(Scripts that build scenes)
***
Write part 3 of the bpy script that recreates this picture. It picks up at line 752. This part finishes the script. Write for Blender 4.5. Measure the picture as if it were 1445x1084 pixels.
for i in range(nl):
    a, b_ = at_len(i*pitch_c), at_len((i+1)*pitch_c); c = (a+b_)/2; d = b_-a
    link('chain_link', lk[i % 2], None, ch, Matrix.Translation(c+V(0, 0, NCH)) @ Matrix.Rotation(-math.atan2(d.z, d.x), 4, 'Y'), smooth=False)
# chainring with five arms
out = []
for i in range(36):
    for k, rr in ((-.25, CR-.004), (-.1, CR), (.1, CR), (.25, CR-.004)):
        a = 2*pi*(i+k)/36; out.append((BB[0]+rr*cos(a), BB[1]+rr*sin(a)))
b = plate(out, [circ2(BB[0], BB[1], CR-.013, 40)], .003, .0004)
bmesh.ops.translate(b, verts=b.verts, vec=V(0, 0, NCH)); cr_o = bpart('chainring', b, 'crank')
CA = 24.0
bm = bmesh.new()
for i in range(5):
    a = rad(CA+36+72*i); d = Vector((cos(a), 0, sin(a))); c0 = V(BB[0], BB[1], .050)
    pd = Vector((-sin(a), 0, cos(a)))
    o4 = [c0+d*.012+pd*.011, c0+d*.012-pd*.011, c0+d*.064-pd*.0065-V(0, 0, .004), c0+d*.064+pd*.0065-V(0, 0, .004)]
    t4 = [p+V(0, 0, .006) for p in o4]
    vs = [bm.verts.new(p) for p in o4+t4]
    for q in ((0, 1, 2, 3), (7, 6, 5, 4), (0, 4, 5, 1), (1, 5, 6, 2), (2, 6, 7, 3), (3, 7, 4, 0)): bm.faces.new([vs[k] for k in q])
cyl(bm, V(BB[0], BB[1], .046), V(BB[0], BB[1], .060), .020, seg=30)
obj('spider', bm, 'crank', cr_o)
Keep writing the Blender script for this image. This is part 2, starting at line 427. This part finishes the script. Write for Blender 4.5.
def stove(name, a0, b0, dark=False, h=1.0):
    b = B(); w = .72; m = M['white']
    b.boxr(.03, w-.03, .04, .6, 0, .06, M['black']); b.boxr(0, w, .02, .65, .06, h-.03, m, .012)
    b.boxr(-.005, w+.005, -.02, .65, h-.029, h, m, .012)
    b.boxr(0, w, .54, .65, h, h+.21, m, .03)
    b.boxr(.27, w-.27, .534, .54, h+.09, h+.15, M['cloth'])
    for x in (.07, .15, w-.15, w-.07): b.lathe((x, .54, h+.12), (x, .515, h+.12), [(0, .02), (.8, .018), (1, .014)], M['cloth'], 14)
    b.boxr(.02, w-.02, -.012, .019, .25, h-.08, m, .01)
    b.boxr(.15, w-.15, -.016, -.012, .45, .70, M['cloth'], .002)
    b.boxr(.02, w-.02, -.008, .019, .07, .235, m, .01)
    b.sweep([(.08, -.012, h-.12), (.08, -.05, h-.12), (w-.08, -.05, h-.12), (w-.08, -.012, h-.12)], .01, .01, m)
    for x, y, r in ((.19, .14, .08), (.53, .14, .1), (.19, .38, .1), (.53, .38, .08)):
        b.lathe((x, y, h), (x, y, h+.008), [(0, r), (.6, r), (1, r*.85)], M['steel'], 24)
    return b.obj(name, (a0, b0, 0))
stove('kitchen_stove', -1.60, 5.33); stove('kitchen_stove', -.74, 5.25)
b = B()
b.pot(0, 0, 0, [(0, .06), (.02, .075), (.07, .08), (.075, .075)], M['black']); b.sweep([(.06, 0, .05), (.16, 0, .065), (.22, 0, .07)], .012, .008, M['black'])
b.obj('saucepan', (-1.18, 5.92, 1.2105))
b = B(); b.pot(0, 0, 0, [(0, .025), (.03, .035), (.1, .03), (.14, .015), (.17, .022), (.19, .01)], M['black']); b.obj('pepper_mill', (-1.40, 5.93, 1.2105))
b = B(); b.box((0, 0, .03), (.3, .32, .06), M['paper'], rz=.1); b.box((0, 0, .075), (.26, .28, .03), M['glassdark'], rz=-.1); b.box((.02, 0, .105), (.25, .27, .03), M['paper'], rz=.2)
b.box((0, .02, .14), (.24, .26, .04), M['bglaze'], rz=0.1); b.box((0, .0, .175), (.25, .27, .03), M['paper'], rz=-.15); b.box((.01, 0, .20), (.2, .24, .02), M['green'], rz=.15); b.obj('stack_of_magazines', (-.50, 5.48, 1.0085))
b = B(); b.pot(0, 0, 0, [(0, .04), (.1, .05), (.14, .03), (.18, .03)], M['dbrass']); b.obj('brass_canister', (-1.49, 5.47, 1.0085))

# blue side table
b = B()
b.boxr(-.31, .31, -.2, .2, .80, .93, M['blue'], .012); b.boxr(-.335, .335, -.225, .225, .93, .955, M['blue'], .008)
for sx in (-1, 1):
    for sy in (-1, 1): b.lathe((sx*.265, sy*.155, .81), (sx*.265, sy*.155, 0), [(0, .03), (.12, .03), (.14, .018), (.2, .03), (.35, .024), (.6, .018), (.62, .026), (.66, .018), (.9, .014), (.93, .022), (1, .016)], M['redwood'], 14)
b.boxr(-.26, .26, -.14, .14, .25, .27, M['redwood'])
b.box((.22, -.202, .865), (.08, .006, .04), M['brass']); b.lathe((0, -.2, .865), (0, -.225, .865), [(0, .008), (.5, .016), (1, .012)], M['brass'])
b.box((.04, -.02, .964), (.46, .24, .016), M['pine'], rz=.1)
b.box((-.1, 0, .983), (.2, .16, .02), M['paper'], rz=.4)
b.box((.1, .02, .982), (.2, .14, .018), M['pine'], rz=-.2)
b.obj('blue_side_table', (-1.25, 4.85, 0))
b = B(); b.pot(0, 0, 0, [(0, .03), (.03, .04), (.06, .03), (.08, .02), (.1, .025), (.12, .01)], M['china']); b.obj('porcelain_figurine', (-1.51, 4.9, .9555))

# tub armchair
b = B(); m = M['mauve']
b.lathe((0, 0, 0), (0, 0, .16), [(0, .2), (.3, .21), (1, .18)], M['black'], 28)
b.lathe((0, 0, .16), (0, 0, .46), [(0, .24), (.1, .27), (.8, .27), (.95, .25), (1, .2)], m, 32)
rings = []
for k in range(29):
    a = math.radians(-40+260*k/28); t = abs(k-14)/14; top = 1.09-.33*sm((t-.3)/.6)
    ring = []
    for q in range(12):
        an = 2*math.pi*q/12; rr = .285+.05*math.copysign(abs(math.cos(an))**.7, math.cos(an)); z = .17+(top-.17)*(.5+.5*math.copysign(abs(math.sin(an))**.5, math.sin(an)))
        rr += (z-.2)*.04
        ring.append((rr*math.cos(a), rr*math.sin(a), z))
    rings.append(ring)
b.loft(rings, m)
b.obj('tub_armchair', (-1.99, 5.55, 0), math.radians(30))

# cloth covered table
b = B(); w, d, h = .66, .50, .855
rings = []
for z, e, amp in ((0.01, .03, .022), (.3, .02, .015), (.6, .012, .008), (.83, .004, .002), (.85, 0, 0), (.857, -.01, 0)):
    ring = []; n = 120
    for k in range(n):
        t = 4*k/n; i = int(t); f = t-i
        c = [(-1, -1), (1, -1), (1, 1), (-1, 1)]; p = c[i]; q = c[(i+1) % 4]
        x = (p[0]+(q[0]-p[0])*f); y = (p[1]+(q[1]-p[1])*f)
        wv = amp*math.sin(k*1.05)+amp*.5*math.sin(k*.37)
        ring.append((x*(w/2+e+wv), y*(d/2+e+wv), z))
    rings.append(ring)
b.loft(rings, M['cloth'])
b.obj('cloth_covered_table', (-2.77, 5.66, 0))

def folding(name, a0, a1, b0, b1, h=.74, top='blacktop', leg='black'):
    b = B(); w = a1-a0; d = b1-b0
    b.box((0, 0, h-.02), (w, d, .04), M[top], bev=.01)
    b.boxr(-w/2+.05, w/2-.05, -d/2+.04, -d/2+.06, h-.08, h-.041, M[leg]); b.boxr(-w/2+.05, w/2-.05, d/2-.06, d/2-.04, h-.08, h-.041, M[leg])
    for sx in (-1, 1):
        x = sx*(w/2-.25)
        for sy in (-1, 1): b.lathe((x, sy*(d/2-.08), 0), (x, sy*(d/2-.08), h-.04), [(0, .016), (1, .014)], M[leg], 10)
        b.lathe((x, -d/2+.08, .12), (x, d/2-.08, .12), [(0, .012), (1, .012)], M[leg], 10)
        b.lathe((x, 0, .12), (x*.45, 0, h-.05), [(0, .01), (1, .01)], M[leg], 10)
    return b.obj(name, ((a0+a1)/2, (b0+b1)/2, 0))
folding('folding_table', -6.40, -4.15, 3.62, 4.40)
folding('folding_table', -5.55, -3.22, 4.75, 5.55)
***
(GOAL): Report the number of lines that contain "Write", with no other words.

(ANSWER TO THIS PROBLEM): 2